▶ **Records to use**
>>>
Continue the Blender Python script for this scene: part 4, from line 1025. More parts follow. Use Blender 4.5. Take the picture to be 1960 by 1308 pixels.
<<<
>>>
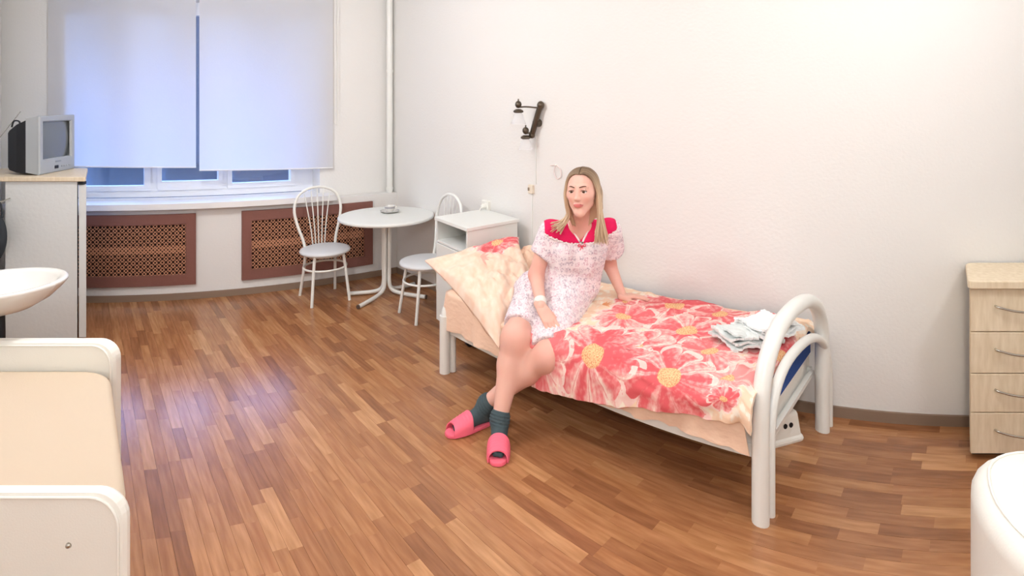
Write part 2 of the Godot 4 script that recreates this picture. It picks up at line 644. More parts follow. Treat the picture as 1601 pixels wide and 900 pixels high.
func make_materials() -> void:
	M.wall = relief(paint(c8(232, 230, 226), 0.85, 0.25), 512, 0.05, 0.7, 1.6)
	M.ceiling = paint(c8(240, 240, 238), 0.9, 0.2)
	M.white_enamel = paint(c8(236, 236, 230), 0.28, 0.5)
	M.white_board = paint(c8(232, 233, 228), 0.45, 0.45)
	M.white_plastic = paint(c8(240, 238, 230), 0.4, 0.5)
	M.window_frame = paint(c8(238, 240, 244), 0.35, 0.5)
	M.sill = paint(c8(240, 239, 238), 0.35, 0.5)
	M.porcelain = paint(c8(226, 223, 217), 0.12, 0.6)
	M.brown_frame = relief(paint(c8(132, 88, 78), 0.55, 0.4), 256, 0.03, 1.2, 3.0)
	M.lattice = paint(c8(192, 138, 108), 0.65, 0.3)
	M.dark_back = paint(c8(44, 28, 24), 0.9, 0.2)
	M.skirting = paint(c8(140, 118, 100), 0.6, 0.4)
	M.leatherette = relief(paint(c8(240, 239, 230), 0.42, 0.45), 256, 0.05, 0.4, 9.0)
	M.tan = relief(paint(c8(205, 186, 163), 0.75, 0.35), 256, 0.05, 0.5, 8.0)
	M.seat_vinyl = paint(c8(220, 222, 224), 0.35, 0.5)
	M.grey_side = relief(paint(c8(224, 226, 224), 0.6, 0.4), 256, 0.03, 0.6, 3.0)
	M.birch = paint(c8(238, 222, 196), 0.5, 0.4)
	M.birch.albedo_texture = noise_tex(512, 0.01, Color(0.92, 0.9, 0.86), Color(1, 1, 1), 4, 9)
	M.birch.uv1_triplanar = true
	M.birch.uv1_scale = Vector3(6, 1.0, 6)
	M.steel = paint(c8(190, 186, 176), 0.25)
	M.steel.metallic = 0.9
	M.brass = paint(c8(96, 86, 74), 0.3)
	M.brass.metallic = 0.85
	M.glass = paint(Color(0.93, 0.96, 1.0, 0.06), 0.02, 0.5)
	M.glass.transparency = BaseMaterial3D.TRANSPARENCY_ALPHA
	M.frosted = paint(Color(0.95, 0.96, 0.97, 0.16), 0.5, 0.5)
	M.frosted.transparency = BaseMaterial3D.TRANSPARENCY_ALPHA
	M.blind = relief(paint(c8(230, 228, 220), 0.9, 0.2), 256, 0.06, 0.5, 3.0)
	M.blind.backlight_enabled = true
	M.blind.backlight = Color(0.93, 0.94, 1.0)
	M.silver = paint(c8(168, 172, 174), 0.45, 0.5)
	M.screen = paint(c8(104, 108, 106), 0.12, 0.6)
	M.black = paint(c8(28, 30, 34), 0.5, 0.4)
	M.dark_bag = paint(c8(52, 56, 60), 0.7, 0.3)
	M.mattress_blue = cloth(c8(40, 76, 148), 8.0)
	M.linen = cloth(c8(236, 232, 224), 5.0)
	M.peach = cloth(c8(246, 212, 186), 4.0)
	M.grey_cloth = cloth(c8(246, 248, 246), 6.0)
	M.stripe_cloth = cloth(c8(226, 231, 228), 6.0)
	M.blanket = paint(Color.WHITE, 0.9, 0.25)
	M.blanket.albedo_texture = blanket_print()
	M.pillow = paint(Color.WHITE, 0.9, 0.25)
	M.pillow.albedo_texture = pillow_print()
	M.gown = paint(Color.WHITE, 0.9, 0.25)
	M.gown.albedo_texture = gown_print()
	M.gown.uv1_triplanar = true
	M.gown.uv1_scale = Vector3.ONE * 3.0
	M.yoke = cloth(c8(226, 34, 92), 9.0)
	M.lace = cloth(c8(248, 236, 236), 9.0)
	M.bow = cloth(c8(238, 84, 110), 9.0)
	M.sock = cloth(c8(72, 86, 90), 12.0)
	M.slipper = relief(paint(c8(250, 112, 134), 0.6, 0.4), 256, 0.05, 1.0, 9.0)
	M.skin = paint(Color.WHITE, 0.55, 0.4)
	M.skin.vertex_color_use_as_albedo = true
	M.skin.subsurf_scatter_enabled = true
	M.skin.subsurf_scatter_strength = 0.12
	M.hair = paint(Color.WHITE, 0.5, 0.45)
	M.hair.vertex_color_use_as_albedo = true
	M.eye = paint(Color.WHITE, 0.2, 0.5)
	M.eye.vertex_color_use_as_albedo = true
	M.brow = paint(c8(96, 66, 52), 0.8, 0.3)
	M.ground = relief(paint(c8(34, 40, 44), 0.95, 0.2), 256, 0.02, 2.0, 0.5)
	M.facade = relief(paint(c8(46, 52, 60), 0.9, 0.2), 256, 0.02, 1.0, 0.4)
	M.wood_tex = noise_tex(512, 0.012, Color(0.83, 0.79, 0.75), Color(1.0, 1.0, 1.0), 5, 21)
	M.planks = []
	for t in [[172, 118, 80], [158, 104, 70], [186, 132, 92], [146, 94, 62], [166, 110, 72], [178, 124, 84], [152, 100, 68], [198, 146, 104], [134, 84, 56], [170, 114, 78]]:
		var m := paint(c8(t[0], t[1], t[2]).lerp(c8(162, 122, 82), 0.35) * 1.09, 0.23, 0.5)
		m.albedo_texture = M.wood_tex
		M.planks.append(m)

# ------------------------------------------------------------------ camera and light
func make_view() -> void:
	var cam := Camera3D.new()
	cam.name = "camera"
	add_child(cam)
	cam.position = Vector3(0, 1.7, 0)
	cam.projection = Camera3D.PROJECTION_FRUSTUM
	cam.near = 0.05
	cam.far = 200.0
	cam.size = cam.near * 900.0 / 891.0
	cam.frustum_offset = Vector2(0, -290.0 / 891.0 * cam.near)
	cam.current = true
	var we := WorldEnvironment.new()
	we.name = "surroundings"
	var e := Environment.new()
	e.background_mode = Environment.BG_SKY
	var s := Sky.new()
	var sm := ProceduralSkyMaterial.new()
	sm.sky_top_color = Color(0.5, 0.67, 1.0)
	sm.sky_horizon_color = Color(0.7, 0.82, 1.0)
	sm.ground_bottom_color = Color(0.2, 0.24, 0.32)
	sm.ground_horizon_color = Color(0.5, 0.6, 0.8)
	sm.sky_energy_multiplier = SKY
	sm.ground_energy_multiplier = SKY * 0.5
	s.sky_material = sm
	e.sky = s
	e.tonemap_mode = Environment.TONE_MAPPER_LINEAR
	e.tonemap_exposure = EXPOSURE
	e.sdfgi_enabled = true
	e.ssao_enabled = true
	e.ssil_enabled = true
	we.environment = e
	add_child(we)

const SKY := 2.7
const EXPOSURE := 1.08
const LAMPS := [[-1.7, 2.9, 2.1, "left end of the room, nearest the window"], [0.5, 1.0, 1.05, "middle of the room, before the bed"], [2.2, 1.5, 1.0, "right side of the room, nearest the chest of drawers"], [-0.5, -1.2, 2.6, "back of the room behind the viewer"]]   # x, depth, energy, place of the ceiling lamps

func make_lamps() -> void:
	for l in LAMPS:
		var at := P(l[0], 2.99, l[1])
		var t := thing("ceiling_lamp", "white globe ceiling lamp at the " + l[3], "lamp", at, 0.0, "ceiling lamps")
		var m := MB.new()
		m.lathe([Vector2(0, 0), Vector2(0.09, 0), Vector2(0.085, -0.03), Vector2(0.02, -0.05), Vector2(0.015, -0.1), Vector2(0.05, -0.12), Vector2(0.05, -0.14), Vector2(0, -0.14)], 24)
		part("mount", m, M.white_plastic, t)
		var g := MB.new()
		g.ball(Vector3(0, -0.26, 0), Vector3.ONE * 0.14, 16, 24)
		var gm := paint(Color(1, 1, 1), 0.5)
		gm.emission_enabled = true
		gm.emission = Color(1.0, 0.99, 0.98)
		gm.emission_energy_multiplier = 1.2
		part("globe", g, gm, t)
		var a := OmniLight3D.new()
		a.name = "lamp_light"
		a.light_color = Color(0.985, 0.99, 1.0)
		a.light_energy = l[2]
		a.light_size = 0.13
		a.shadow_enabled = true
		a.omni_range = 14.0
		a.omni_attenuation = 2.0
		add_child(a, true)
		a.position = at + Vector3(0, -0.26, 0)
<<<
▶ **Written exercise**
What is the number of lines in the records that contain "picture"? Give that number only.

▶ **Correct output**
2